### What you should do
Working from the top of the listing below, retype each line through the line containing "the worktop', 'lid')", both included, with no pictures.

### Dataset section
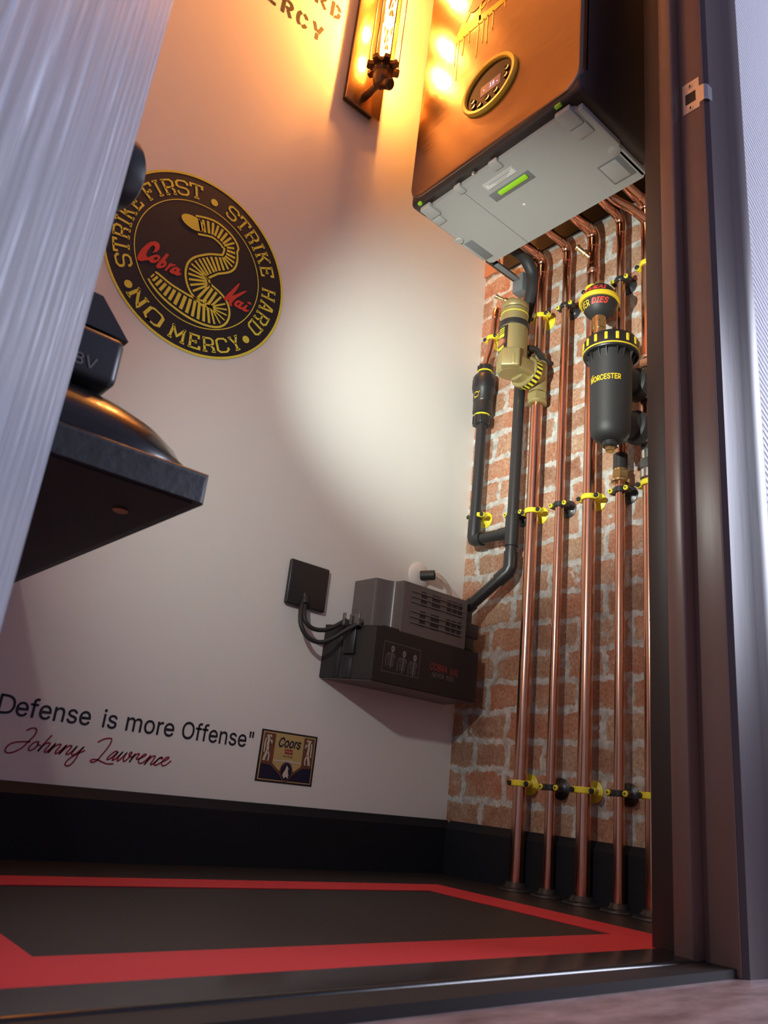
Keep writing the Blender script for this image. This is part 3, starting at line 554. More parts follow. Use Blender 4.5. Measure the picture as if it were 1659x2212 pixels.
# ================================================================== WORKTOP, LID, TORCH
wt = thing('worktop_shelf', (-1.08, -.295, .365), 'thick black speckled worktop shelf on the left, carrying the torch', 'shelf')
b = bmesh.new(); bmesh.ops.create_cube(b, size=1)
lo, hi = (XL, -.588, .3655), (-.929, -.0005, .395)
for v in b.verts: v.co = [(lo[i]+hi[i])/2+v.co[i]*(hi[i]-lo[i]) for i in range(3)]
es = [e for e in b.edges if all(abs(v.co.y-lo[1]) < 1e-5 for v in e.verts) and all(v.co.z > .39 for v in e.verts)] + [e for e in b.edges if all(abs(v.co.y-lo[1]) < 1e-5 and abs(v.co.x-hi[0]) < 1e-5 for v in e.verts)]
bmesh.ops.bevel(b, geom=es, offset=.006, segments=4, affect='EDGES', profile=.5)
MB().bm(b).build('slab', 'worktop', wt)
MB().box((XL, -.580, .3643), (-.938, -.003, .3658)).build('underside', 'worktop_under', wt)
sc_ = MB()
sc_.lathe([(.006, 0), (.0075, .0012), (.006, .0022)], (-.972, -.50, .3623), (0, 0, 1), 20); plabel(sc_.build('screw_cap', 'terracotta', wt), 'small brown screw cap')

def superell(a, b_, e, n=64): return [(a*math.copysign(abs(math.cos(t))**(2/e), math.cos(t)), b_*math.copysign(abs(math.sin(t))**(2/e), math.sin(t))) for t in [2*PI*i/n for i in range(n)]]
dl = MB(); prof = [(1.0, 0), (1.0, .010), (.985, .0135), (.955, .014), (.95, .016), (.90, .027), (.80, .040), (.66, .051), (.48, .059), (.26, .063), (.02, .064)]
dc = (-1.083, -.482, .3952); n = 64; vs = []; fs = []
for k, h in prof: vs += [(dc[0]+x*k, dc[1]+y*k, dc[2]+h) for x, y in superell(.168, .102, 2.8, n)]
for i in range(len(prof)-1): fs += [[i*n+k, i*n+(k+1) % n, (i+1)*n+(k+1) % n, (i+1)*n+k] for k in range(n)]
fs += [list(range(n))[::-1], [(len(prof)-1)*n+k for k in range(n)]]
dl.add(vs, fs); tag(dl.build('domed_lid', 'dome', angle=40), 'low glossy black domed lid lying on the worktop', 'lid')

tr = thing('cordless_torch', (-1.085, -.50, .459), 'black cordless torch with battery base standing on the domed lid', 'torch')
MB().box((-1.175, -.548, .4585), (-1.018, -.452, .508), .008, seg=3).build('battery', 'torch_black', tr)
bt = MB(); fm = lambda u, v: V(u, -.5485, v)
text_fit(bt, '18V', -1.070, -1.040, .467, .478, fm, bold=.01); b_ = bt.build('voltage_lettering', 'print_grey', tr)
h_ = MB(); h_.add(*[[( -1.150, -.54, .512), (-1.015, -.54, .512), (-1.015, -.46, .512), (-1.150, -.46, .512), (-1.135, -.53, .552), (-1.045, -.53, .552), (-1.045, -.47, .552), (-1.135, -.47, .552)],
    [[0, 1, 2, 3], [4, 5, 6, 7], [0, 1, 5, 4], [1, 2, 6, 5], [2, 3, 7, 6], [3, 0, 4, 7]]]); h_.build('housing', 'torch_black', tr)
MB().box((-1.100, -.546, .511), (-1.076, -.532, .527), .003).build('latch', 'black_plastic', tr)
MB().tube([(-1.092, -.50, .55), (-1.096, -.505, .60), (-1.094, -.525, .655)], [.026, .022, .02], smooth=5).build('handle', 'torch_black', tr)
hd_c = V(-1.0785, -.553, .668); aim = (V(.0, -.19, 1.06)-hd_c).normalized()
MB().lathe([(.019, -.042), (.024, -.030), (.0275, -.012), (.0275, -.004)], hd_c, aim, 40).build('lamp_body', 'lens', tr)
MB().lathe([(.0275, -.003), (.034, -.001), (.0355, .004), (.0355, .016), (.033, .019), (.030, .019), (.027, .010), (.002, .004)], hd_c, aim, 44, cap=False).build('bezel', 'torch_black', tr)
led = MB().lathe([(.0001, .009), (.007, .009), (.007, .011), (.0001, .0112)], hd_c, aim, 20).build('led', 'digit', tr)
sl = bpy.data.lights.new('torch_beam', 'SPOT'); sl.energy = 74; sl.color = (.90, 1.0, .92); sl.spot_size = math.radians(60); sl.spot_blend = 1.0; sl.shadow_soft_size = .012
so = bpy.data.objects.new('torch_beam', sl); COL.objects.link(so); so.location = hd_c+aim*.026; so.rotation_euler = aim.to_track_quat('-Z', 'Y').to_euler()

s2 = bpy.data.lights.new('torch_spill', 'SPOT'); s2.energy = 9; s2.color = (.95, 1.0, .93); s2.spot_size = math.radians(118); s2.spot_blend = 1.0; s2.shadow_soft_size = .015
so2 = bpy.data.objects.new('torch_spill', s2); COL.objects.link(so2); so2.location = hd_c+aim*.028; so2.rotation_euler = (V(.0, -.10, .50)-so2.location).to_track_quat('-Z', 'Y').to_euler()

# ================================================================== WALL LAMP
lx = -.470
wl = thing('wall_lamp', (lx, 0, 1.60), 'caged bronze wall lamp with a glowing tube bulb on white wall', 'wall lamp')
MB().box((-.514, -.022, 1.632), (-.432, -.0005, 2.32), .002).build('back_box', 'iron', wl)
MB().box((-.5205, -.027, 1.618), (-.4205, -.022, 2.335), .0008).build('backplate', 'foil', wl)
lc = V(-.472, -.088, 0)
def gear(z0_, z1_):
    m = MB(); pr = []
    for i in range(8*12):
        t = 2*PI*i/96; p = (i % 12)/12; r = .0385 if p < .42 else (.0385-.012*math.sin(PI*(p-.42)/.58)**.7); pr.append((lc.x+r*math.cos(t+.2), lc.y+r*math.sin(t+.2)))
    m.prism(pr, lambda u, v, h: V(u, v, h), z0_, z1_); return m
g = gear(1.686, 1.697); g.build('cage_ring', 'iron', wl); gear(2.22, 2.231).build('cage_ring', 'iron', wl)
sk = MB(); sk.lathe([(.012, 1.640), (.017, 1.646), (.020, 1.655), (.020, 1.672), (.024, 1.676), (.024, 1.690), (.018, 1.698), (.018, 1.710)], lc, (0, 0, 1), 32); sk.build('lamp_socket', 'iron', wl)
kb = MB(); kb.tube([(lc.x, -.024, 1.652), (lc.x, -.06, 1.652), (lc.x, -.082, 1.655)], .009, smooth=4); kb.cyl((lc.x+.004, -.088, 1.652), (lc.x+.010, -.112, 1.634), .013, bev=.003); kb.build('arm', 'iron', wl)
for i in range(6):
    t = 2*PI*i/6+.3; p = lc+V(.0345*math.cos(t), .0345*math.sin(t), 0); MB().cyl(p+V(0, 0, 1.69), p+V(0, 0, 2.23), .0017, 10).build('cage_rod', 'iron', wl)
bulb = MB().lathe([(.014, 1.705), (.0200, 1.716), (.0220, 1.74), (.0220, 2.155), (.0180, 2.180), (.008, 2.194), (.0005, 2.198)], lc, (0, 0, 1), 32, cap=False).build('bulb', 'bulb_glass', wl)
fl = MB(); pts = []
for i in range(8*3+1):
    t = 2*PI*i/8; pts.append(lc+V(.0135*math.cos(t), .0135*math.sin(t), 1.735 if i % 2 == 0 else 1.835))
fl.tube(pts, .0017, 8)
pts = [lc+V(.0135*math.cos(2*PI*i/8), .0135*math.sin(2*PI*i/8), 1.855 if i % 2 == 0 else 1.945) for i in range(25)]
fl.tube(pts, .0017, 8); fl.build('filament', 'filament', wl)
for zz_, en in ((1.787, 9.5), (1.895, 9.5), (2.09, 9)):
    pl = bpy.data.lights.new('lamp_glow', 'POINT'); pl.energy = en; pl.color = (1.0, .40, .11); pl.shadow_soft_size = .014
    po = bpy.data.objects.new('lamp_glow', pl); COL.objects.link(po); po.location = (lc.x, lc.y, zz_)

# ================================================================== BOILER
bo = thing('boiler', (-.23, -.36, 1.31), 'wall-hung bronze-black boiler with round-cornered front and oval control panel', 'boiler')
XF = -.392; Y0, Y1 = -.139, -.581; ZB = 1.318; ZT = 2.10
MB().box((XF+.004, Y1, ZB), (-.158, Y0, ZT), .012, seg=3).build('casing', 'casing', bo)
def rrect(u0, u1, v0, v1, r, n=8):
    o = []
    for cx_, cy_, a in ((u1-r, v0+r, -PI/2), (u1-r, v1-r, 0), (u0+r, v1-r, PI/2), (u0+r, v0+r, PI)):
        o += [(cx_+r*math.cos(a+PI/2*i/n), cy_+r*math.sin(a+PI/2*i/n)) for i in range(n+1)]
    return o
FM = lambda u, v, h=0: V(XF-h, -u, v)          # boiler front: u to the right, v up, h outwards
b = bmesh.new(); po_ = rrect(-Y0, -Y1, ZB+.010, ZT, .040)
fv = [b.verts.new(FM(u, v, -.02)) for u, v in po_]; f0 = b.faces.new(fv)
ex = bmesh.ops.extrude_face_region(b, geom=[f0]); nv = [e for e in ex['geom'] if isinstance(e, bmesh.types.BMVert)]
for v in nv: v.co.x -= .020
ff = [e for e in ex['geom'] if isinstance(e, bmesh.types.BMFace)][0]
bmesh.ops.bevel(b, geom=ff.edges[:], offset=.006, segments=4, affect='EDGES', profile=.5)
MB().bm(b).build('front_panel', 'panel', bo, angle=50)
ed = MB(); ed.ribbon(rrect(-Y0, -Y1, ZB+.010, ZT, .04), .002, lambda u, v: FM(u, v, -.006), closed=True)
ed.build('seam', 'black_rubber', bo)
# oval control panel
ccu, ccv, ca, cb = .3600, 1.4905, .0715, .0640
cp = MB(); n = 64; vs = []; fs = []; prf = [(1.01, 0), (1.015, .004), (.99, .0085), (.97, .0090), (.885, .0085), (.865, .006), (.862, -.002)]
for k, hh in prf: vs += [FM(ccu+ca*k*math.cos(2*PI*i/n), ccv+cb*k*math.sin(2*PI*i/n), hh) for i in range(n)]
for j in range(len(prf)-1): fs += [[j*n+i, j*n+(i+1) % n, (j+1)*n+(i+1) % n, (j+1)*n+i] for i in range(n)]
cp.add(vs, fs); pan = cp.build('control_bezel', 'bezel_yellow', bo, angle=24); plabel(pan, 'yellow oval bezel')
MB().prism([(ccu+ca*.865*math.cos(2*PI*i/n), ccv+cb*.865*math.sin(2*PI*i/n)) for i in range(n)], FM, -.001, .002).build('control_glass', 'screen', bo)
MB().prism(rrect(ccu-.024, ccu+.029, ccv-.016, ccv+.010, .002), FM, .002, .0026).build('display', 'lcd', bo)
dg = MB(); DM = lambda u, v: FM(u, v, .0030)
text_fit(dg, '15', ccu+.001, ccu+.0135, ccv-.007, ccv+.003, DM, shear=.1); dg.fill([[(ccu-.014+.0014*math.cos(t*PI/6), ccv-.0035+.0014*math.sin(t*PI/6)) for t in range(12)]], DM); dg.ribbon([(ccu+.019, ccv-.005), (ccu+.023, ccv-.005)], .0012, DM)
plabel(dg.build('digits', 'digit', bo), 'lit bluish digits')
for u, v in ((-.042, -.014), (-.040, -.028), (-.023, -.036), (-.002, -.033), (.020, -.029), (.046, .009), (.044, -.008)):
    MB().lathe([(.0062, 0), (.0066, .002), (.0058, .0036), (.0040, .0030), (.0002, .0026)], FM(ccu+u, ccv+v, .002), (-1, 0, 0), 20).build('button', 'button', bo)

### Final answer
Keep writing the Blender script for this image. This is part 3, starting at line 554. More parts follow. Use Blender 4.5. Measure the picture as if it were 1659x2212 pixels.
# ================================================================== WORKTOP, LID, TORCH
wt = thing('worktop_shelf', (-1.08, -.295, .365), 'thick black speckled worktop shelf on the left, carrying the torch', 'shelf')
b = bmesh.new(); bmesh.ops.create_cube(b, size=1)
lo, hi = (XL, -.588, .3655), (-.929, -.0005, .395)
for v in b.verts: v.co = [(lo[i]+hi[i])/2+v.co[i]*(hi[i]-lo[i]) for i in range(3)]
es = [e for e in b.edges if all(abs(v.co.y-lo[1]) < 1e-5 for v in e.verts) and all(v.co.z > .39 for v in e.verts)] + [e for e in b.edges if all(abs(v.co.y-lo[1]) < 1e-5 and abs(v.co.x-hi[0]) < 1e-5 for v in e.verts)]
bmesh.ops.bevel(b, geom=es, offset=.006, segments=4, affect='EDGES', profile=.5)
MB().bm(b).build('slab', 'worktop', wt)
MB().box((XL, -.580, .3643), (-.938, -.003, .3658)).build('underside', 'worktop_under', wt)
sc_ = MB()
sc_.lathe([(.006, 0), (.0075, .0012), (.006, .0022)], (-.972, -.50, .3623), (0, 0, 1), 20); plabel(sc_.build('screw_cap', 'terracotta', wt), 'small brown screw cap')

def superell(a, b_, e, n=64): return [(a*math.copysign(abs(math.cos(t))**(2/e), math.cos(t)), b_*math.copysign(abs(math.sin(t))**(2/e), math.sin(t))) for t in [2*PI*i/n for i in range(n)]]
dl = MB(); prof = [(1.0, 0), (1.0, .010), (.985, .0135), (.955, .014), (.95, .016), (.90, .027), (.80, .040), (.66, .051), (.48, .059), (.26, .063), (.02, .064)]
dc = (-1.083, -.482, .3952); n = 64; vs = []; fs = []
for k, h in prof: vs += [(dc[0]+x*k, dc[1]+y*k, dc[2]+h) for x, y in superell(.168, .102, 2.8, n)]
for i in range(len(prof)-1): fs += [[i*n+k, i*n+(k+1) % n, (i+1)*n+(k+1) % n, (i+1)*n+k] for k in range(n)]
fs += [list(range(n))[::-1], [(len(prof)-1)*n+k for k in range(n)]]
dl.add(vs, fs); tag(dl.build('domed_lid', 'dome', angle=40), 'low glossy black domed lid lying on the worktop', 'lid')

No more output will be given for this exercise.